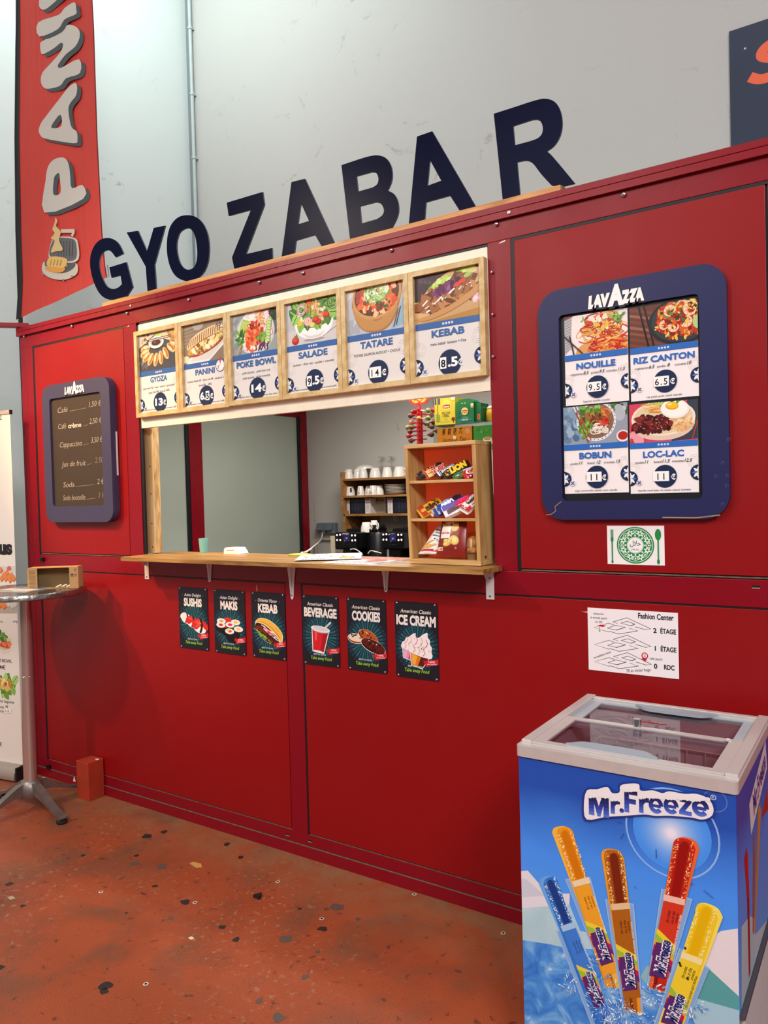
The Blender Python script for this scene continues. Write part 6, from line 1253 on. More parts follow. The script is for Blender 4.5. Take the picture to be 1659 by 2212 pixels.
for k in range(30): t = k / 29; cxy = fz_(1450, 1800); A.ell(cxy[0], cxy[1], .17 * (1 - t * .9), .17 * (1 - t * .9), '%02x%02x%02x' % (int(72 + 170 * t ** 1.7), int(151 + 85 * t ** 1.7), int(250 - 2 * t)), n=30)
A.ring(cxy[0], cxy[1], .205, .006, '7db0f2', 40); A.ring(cxy[0], cxy[1], .20, .003, 'a8ccf8', 40)
ring_c = fz_(1545, 1730); A.ring(ring_c[0], ring_c[1], .05, .005, '5a78c8', 24)
# icebergs and water
Np([(60, 365), (118, 357), (190, 440), (270, 510), (388, 505), (386, 580), (60, 600)], 'e6e2ea'); Np([(60, 600), (386, 575), (455, 745), (560, 765), (600, 860), (60, 860)], '', ice); Np([(60, 400), (118, 420), (230, 520), (60, 530)], 'd0d4e0')
Np([(1280, 790), (1360, 745), (1495, 725), (1500, 1250), (1180, 1000)], 'ece2e6'); Np([(1250, 960), (1500, 1190), (1500, 1270), (1140, 1160)], '58a6a8'); Np([(840, 1040), (880, 970), (1080, 960), (1130, 1090), (900, 1110)], '8fc0c8'); Np([(1140, 1160), (1500, 1262), (1500, 1360), (1100, 1360)], 'a8cfe0')
Np([(60, 800), (260, 830), (430, 870), (560, 900), (700, 1080), (860, 1120), (1000, 1060), (1120, 1180), (1200, 1360), (60, 1360)], '', wat); Np([(60, 1360), (1500, 1360), (1500, 1800), (60, 1800)], '', wat)
def stick(top, bl, br, cols, sleeve, tear, txt, lab):
    body = smooth_loop(list(top), 3, closed=False) + [br, bl]
    if sleeve: Np(sleeve, '9cc2ec'); Np([(u + (8 if i in (0, 3) else -8), v + 6) for i, (u, v) in enumerate(sleeve)], '84b0e6')
    Np(body, cols[1]); cxm = sum(p[0] for p in body) / len(body); Np([(cxm + (u - cxm) * .84 + (bl[0] + br[0] - 2 * cxm) * 0.02, v + (6 if v < br[1] - 60 else -3)) for u, v in body], cols[0])
    n = len(top); L0, R0 = top[0], top[-1]
    T0 = ((L0[0] + R0[0]) / 2, min(p[1] for p in top)); B0 = ((bl[0] + br[0]) / 2, (bl[1] + br[1]) / 2); wt = abs(R0[0] - L0[0])
    dx, dy = B0[0] - T0[0], B0[1] - T0[1]; Ls = math.hypot(dx, dy); dx, dy = dx / Ls, dy / Ls; px, py = dy, -dx      # px,py: to the left of travel -> right side of stick
    P_ = lambda s, t: (T0[0] + dx * s + px * t, T0[1] + dy * s + py * t)
    tt = tear
    mixh = lambda a_, b_: ''.join('%02x' % ((int(a_[i:i + 2], 16) + int(b_[i:i + 2], 16)) // 2) for i in (0, 2, 4))
    for wl, cc_ in ((.30, mixh(cols[0], mixh(cols[0], cols[2]))), (.24, mixh(cols[0], cols[2])), (.17, cols[2])): Np([P_(tt, -wl * wt * .8), P_(60, -wl * wt), P_(34, -wl * wt * .6), P_(26, 0), P_(34, wl * wt * .6), P_(60, wl * wt), P_(tt, wl * wt * 1.1)], cc_)
    for s_ in (-1, 1):
        for k in range(70):
            s = R.uniform(25, tt); t = s_ * wt * (.30 + R.uniform(-.07, .08)); r = R.uniform(.0012, .0034); c = N_([P_(s, t)])[0]; A.faces([[(c[0] - r, c[1] - r * .6), (c[0] + r * .8, c[1] - r), (c[0] + r, c[1] + r * 1.4), (c[0] - r * .4, c[1] + r)]], R.choice([cols[3], cols[3], cols[1], 'fdf0d0']))
    Np([P_(tt, -.40 * wt), P_(tt + 6, .42 * wt), P_(tt + 46, .44 * wt), P_(tt + 40, -.38 * wt)], cols[4])
    Np([P_(tt + 45, -.36 * wt), P_(tt + 45, .38 * wt), P_(Ls - 90, .38 * wt), P_(Ls - 90, -.36 * wt)], cols[5])
    # label: slanted rainbow bands with the brand name along the stick
    m0 = tt + (Ls - tt) * .36; m1 = min(Ls - 60, m0 + 330)
    for i, c in enumerate(('f2d838', '9cc83c', 'f0b030', 'c8203c', '6a2a78')): k = i * 34; Np([P_(m0 + k, -.40 * wt), P_(m0 + k + 40, -.40 * wt), P_(m0 + k + 130, .42 * wt), P_(m0 + k + 92, .42 * wt)], c)
    Np([P_(m0 + 90, -.34 * wt), P_(m0 + 90, .30 * wt), P_(m1 - 20, .30 * wt), P_(m1 - 20, -.34 * wt)], '5a2a70')
    a_, b_ = N_([P_(m1 - 40, .02 * wt)])[0], N_([P_(m0 + 60, .02 * wt)])[0]; ang = math.atan2(b_[1] - a_[1], b_[0] - a_[0]); Lt = math.hypot(b_[0] - a_[0], b_[1] - a_[1]); cen = ((a_[0] + b_[0]) / 2, (a_[1] + b_[1]) / 2); hh = wt / 2.968 / 880.0 * .62
    cc, ss = cos(ang), sin(ang); low = (cen[0] + ss * hh * .5, cen[1] - cc * hh * .5)
    for col, bo in (('f8f4f4', .12), ('28327c', .03)): A.text('Mr.Freeze', low[0], low[1], hh, col, w=Lt * .96, bold=bo, rot=ang)
    for s, t, h_, w_, tx, cl_ in ((tt + (m0 - tt) * .62, -.02, hh * .34, .06, 'the coolest', txt), (tt + (m0 - tt) * .62, .16, hh * .34, .06, 'ice in the', txt), (tt + (m0 - tt) * .62, .30, hh * .30, .05, 'universe.', txt)):
        c = N_([P_(s, t * wt)])[0]; A.text(tx, c[0], c[1], h_, cl_, w=w_, rot=ang, bold=.02, shear=.2)
    c = N_([P_((tt + m0) / 2 + 130, .42 * wt)])[0]; A.text(lab, c[0], c[1], hh * .20, cols[6], w=Lt * 1.1, rot=ang, bold=.03)
    c = N_([P_(Ls - 45, .0)])[0]; A.text('CLASSIC', c[0], c[1], hh * .34, txt, w=.07, rot=ang, bold=.03)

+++

--- To be done ---
Go through the data above and transcribe it in full, omitting any image.

--- Exercise answer ---
The Blender Python script for this scene continues. Write part 6, from line 1253 on. More parts follow. The script is for Blender 4.5. Take the picture to be 1659 by 2212 pixels.
for k in range(30): t = k / 29; cxy = fz_(1450, 1800); A.ell(cxy[0], cxy[1], .17 * (1 - t * .9), .17 * (1 - t * .9), '%02x%02x%02x' % (int(72 + 170 * t ** 1.7), int(151 + 85 * t ** 1.7), int(250 - 2 * t)), n=30)
A.ring(cxy[0], cxy[1], .205, .006, '7db0f2', 40); A.ring(cxy[0], cxy[1], .20, .003, 'a8ccf8', 40)
ring_c = fz_(1545, 1730); A.ring(ring_c[0], ring_c[1], .05, .005, '5a78c8', 24)
# icebergs and water
Np([(60, 365), (118, 357), (190, 440), (270, 510), (388, 505), (386, 580), (60, 600)], 'e6e2ea'); Np([(60, 600), (386, 575), (455, 745), (560, 765), (600, 860), (60, 860)], '', ice); Np([(60, 400), (118, 420), (230, 520), (60, 530)], 'd0d4e0')
Np([(1280, 790), (1360, 745), (1495, 725), (1500, 1250), (1180, 1000)], 'ece2e6'); Np([(1250, 960), (1500, 1190), (1500, 1270), (1140, 1160)], '58a6a8'); Np([(840, 1040), (880, 970), (1080, 960), (1130, 1090), (900, 1110)], '8fc0c8'); Np([(1140, 1160), (1500, 1262), (1500, 1360), (1100, 1360)], 'a8cfe0')
Np([(60, 800), (260, 830), (430, 870), (560, 900), (700, 1080), (860, 1120), (1000, 1060), (1120, 1180), (1200, 1360), (60, 1360)], '', wat); Np([(60, 1360), (1500, 1360), (1500, 1800), (60, 1800)], '', wat)
def stick(top, bl, br, cols, sleeve, tear, txt, lab):
    body = smooth_loop(list(top), 3, closed=False) + [br, bl]
    if sleeve: Np(sleeve, '9cc2ec'); Np([(u + (8 if i in (0, 3) else -8), v + 6) for i, (u, v) in enumerate(sleeve)], '84b0e6')
    Np(body, cols[1]); cxm = sum(p[0] for p in body) / len(body); Np([(cxm + (u - cxm) * .84 + (bl[0] + br[0] - 2 * cxm) * 0.02, v + (6 if v < br[1] - 60 else -3)) for u, v in body], cols[0])
    n = len(top); L0, R0 = top[0], top[-1]
    T0 = ((L0[0] + R0[0]) / 2, min(p[1] for p in top)); B0 = ((bl[0] + br[0]) / 2, (bl[1] + br[1]) / 2); wt = abs(R0[0] - L0[0])
    dx, dy = B0[0] - T0[0], B0[1] - T0[1]; Ls = math.hypot(dx, dy); dx, dy = dx / Ls, dy / Ls; px, py = dy, -dx      # px,py: to the left of travel -> right side of stick
    P_ = lambda s, t: (T0[0] + dx * s + px * t, T0[1] + dy * s + py * t)
    tt = tear
    mixh = lambda a_, b_: ''.join('%02x' % ((int(a_[i:i + 2], 16) + int(b_[i:i + 2], 16)) // 2) for i in (0, 2, 4))
    for wl, cc_ in ((.30, mixh(cols[0], mixh(cols[0], cols[2]))), (.24, mixh(cols[0], cols[2])), (.17, cols[2])): Np([P_(tt, -wl * wt * .8), P_(60, -wl * wt), P_(34, -wl * wt * .6), P_(26, 0), P_(34, wl * wt * .6), P_(60, wl * wt), P_(tt, wl * wt * 1.1)], cc_)
    for s_ in (-1, 1):
        for k in range(70):
            s = R.uniform(25, tt); t = s_ * wt * (.30 + R.uniform(-.07, .08)); r = R.uniform(.0012, .0034); c = N_([P_(s, t)])[0]; A.faces([[(c[0] - r, c[1] - r * .6), (c[0] + r * .8, c[1] - r), (c[0] + r, c[1] + r * 1.4), (c[0] - r * .4, c[1] + r)]], R.choice([cols[3], cols[3], cols[1], 'fdf0d0']))
    Np([P_(tt, -.40 * wt), P_(tt + 6, .42 * wt), P_(tt + 46, .44 * wt), P_(tt + 40, -.38 * wt)], cols[4])
    Np([P_(tt + 45, -.36 * wt), P_(tt + 45, .38 * wt), P_(Ls - 90, .38 * wt), P_(Ls - 90, -.36 * wt)], cols[5])
    # label: slanted rainbow bands with the brand name along the stick
    m0 = tt + (Ls - tt) * .36; m1 = min(Ls - 60, m0 + 330)
    for i, c in enumerate(('f2d838', '9cc83c', 'f0b030', 'c8203c', '6a2a78')): k = i * 34; Np([P_(m0 + k, -.40 * wt), P_(m0 + k + 40, -.40 * wt), P_(m0 + k + 130, .42 * wt), P_(m0 + k + 92, .42 * wt)], c)
    Np([P_(m0 + 90, -.34 * wt), P_(m0 + 90, .30 * wt), P_(m1 - 20, .30 * wt), P_(m1 - 20, -.34 * wt)], '5a2a70')
    a_, b_ = N_([P_(m1 - 40, .02 * wt)])[0], N_([P_(m0 + 60, .02 * wt)])[0]; ang = math.atan2(b_[1] - a_[1], b_[0] - a_[0]); Lt = math.hypot(b_[0] - a_[0], b_[1] - a_[1]); cen = ((a_[0] + b_[0]) / 2, (a_[1] + b_[1]) / 2); hh = wt / 2.968 / 880.0 * .62
    cc, ss = cos(ang), sin(ang); low = (cen[0] + ss * hh * .5, cen[1] - cc * hh * .5)
    for col, bo in (('f8f4f4', .12), ('28327c', .03)): A.text('Mr.Freeze', low[0], low[1], hh, col, w=Lt * .96, bold=bo, rot=ang)
    for s, t, h_, w_, tx, cl_ in ((tt + (m0 - tt) * .62, -.02, hh * .34, .06, 'the coolest', txt), (tt + (m0 - tt) * .62, .16, hh * .34, .06, 'ice in the', txt), (tt + (m0 - tt) * .62, .30, hh * .30, .05, 'universe.', txt)):
        c = N_([P_(s, t * wt)])[0]; A.text(tx, c[0], c[1], h_, cl_, w=w_, rot=ang, bold=.02, shear=.2)
    c = N_([P_((tt + m0) / 2 + 130, .42 * wt)])[0]; A.text(lab, c[0], c[1], hh * .20, cols[6], w=Lt * 1.1, rot=ang, bold=.03)
    c = N_([P_(Ls - 45, .0)])[0]; A.text('CLASSIC', c[0], c[1], hh * .34, txt, w=.07, rot=ang, bold=.03)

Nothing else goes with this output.